In the year since then, much as I have tried to put that event behind me and move on, there has always been something there to bring it all back home. I spent the first month or so after her death phoning round all of our friends, then phoning round all of the friends that were once our friends but became just her friends after the divorce, and finally contacting all of her friends that I was never really close with, but who I thought would want to know. But even after I thought I had managed to track down everyone – including people I hadn’t heard from in several years – someone else would contact me out of the blue, saying that they had just “heard the news”, and could I tell them what had happened. With each of them, I took the time to tell them what I knew, what facts I had, and what I thought had happened. Every one of them was shocked and upset, but with each time I gave my explanation, I found it was a little easier to do, and the more I was able to detach from what had happened.
Then as the year progressed, it was more a case of shepherding the kids through a seemingly never-ending set of milestones. There was the first Mother’s Day since she died, the first Thanksgiving…Christmas…New Year. Her birthday. Our eldest graduating High School. All the way to today, the first anniversary of her death.
And this latter one has been surprisingly difficult for me.
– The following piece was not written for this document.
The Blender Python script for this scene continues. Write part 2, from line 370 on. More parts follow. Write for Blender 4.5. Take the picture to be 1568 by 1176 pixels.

Quite possibly it is a consequence of the temporal distance, but a lot of the anger I had felt during that first year has dissipated. That’s not to say I have forgotten how utterly miserable the final years of our marriage had been, or how difficult she had made our divorce, but I find I am not holding on to those feelings quite so much. Instead, I have been thinking back to how she was before all the craziness. How she was when we first met, how she was during the early years of our marriage, when we were truly in love. It has been a long time since I had those feelings for her, and I haven’t exactly started feeling them again, but now I do at least remember having those feelings. And I remember the woman who inspired them. I remember what a vivacious, funny, strong person she was, and how she endeared herself to so many people over so many years. And as I remember how she was then, I am truly saddened to think of how that woman could succumb to such depths that she felt the only way out was to take her own life. That she felt that nothing – nothing – in her life, not her children, not her new husband (she remarried six months before her death), not the many friends who loved her, was enough to keep her in this world. It depresses me to think that a life could be so hard.
There’s no moral here. No punchline. No lesson learned. Just the (first) anniversary of a life lost, and an unwillingness to let this go by unacknowledged.